Pieski has observed many profound changes to the seasonal pattern: autumns are getting longer, the snow season is getting shorter, the snow is melting earlier, ice breakups on the river are less dramatic as the ice is thinner, summers are warmer and there are more rainy days in June and July, he says.

Mountain confusion

The changes in the ecosystem present another problem: as the landscape changes, Pieski and others say, places don’t match their traditional Sami names anymore.

In Sami languages, most place names are derived from nature, with many reflecting the shape of the terrain or the predominant vegetation. This gives Sami speakers a crucial advantage in navigating the landscape, drawing on the knowledge of many generations before them, who passed on important information about places through their names.

Climate change is changing the landscape in many ways. It is accelerating the shrubification of the Arctic, as the warmer, longer growing seasons speed up plant growth. Forests and shrubs are moving to more north and higher in the mountain region.

“In North Sami, duottar refers to a mountain that has no high vegetation. Várri is a small mountain with high vegetation. Many of the duottars in Sápmi are actually becoming várri. So the place name does not correlate with the description anymore,” says Näkkäläjärvi.

As with the mismatched place names, there are fears that other traditional knowledge such as practices and skills to do with reindeer herding and fishing will also vanish along with certain words. “I’m worried about losing the traditional Sami knowledge of salmon fishing,” says Pieski. “We’ve lost a lot of the language already.”

Reindeer herders have told Näkkäläjärvi that the knowledge to identify animal footprints in the snow is already fading in some areas. “They could be of reindeer that has run away from the herd (ruvggáldat), frightened reindeer (hiras), or reindeer that tends to wander alone (duoddil, jáđas, liŋka, hilbesboazu, meahcehas or loavsku),” he says.

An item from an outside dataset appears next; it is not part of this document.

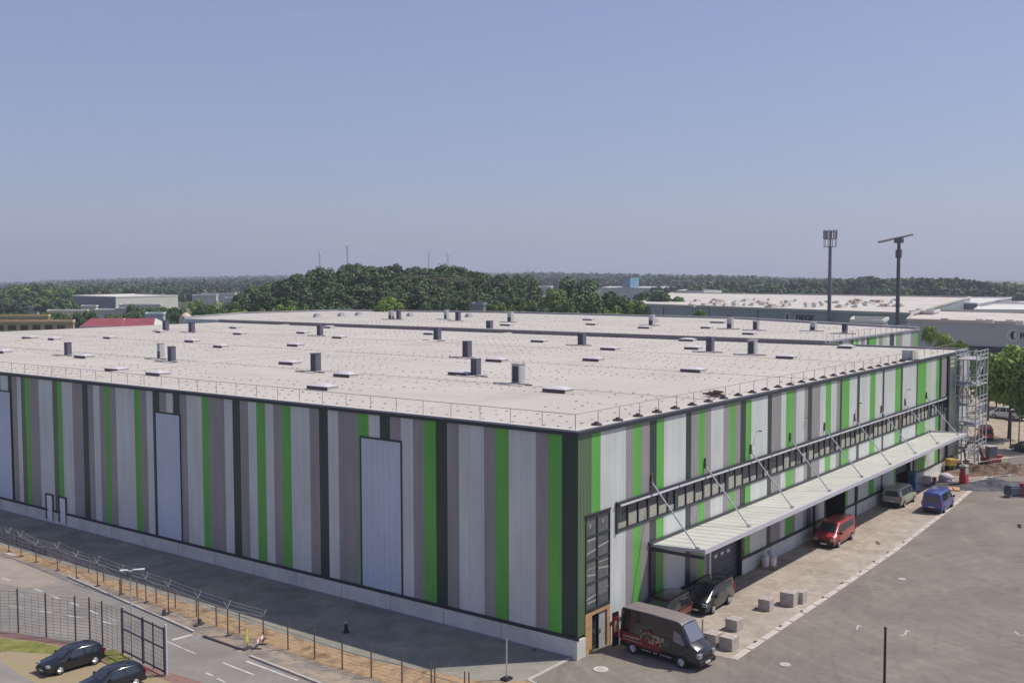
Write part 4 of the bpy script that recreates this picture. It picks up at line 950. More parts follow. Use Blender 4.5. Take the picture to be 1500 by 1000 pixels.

In fact, even for something as specific as “frightened reindeer”, there is a range of words: cohcas, várgu, árgi, biltu, čuosku, dirboges, eaidanas, menodahkes. “These all refer to frightened reindeer. Some are only used for a reindeer of certain sex or age,” Näkkäläjärvi says.

He adds that those words are typically learned while herding reindeer, and their survival is tied to that way of life: “If the need for using a certain terms disappears, or people stop using them because they can’t identify such tracks, words can disappear with people not even noticing that they’re gone.”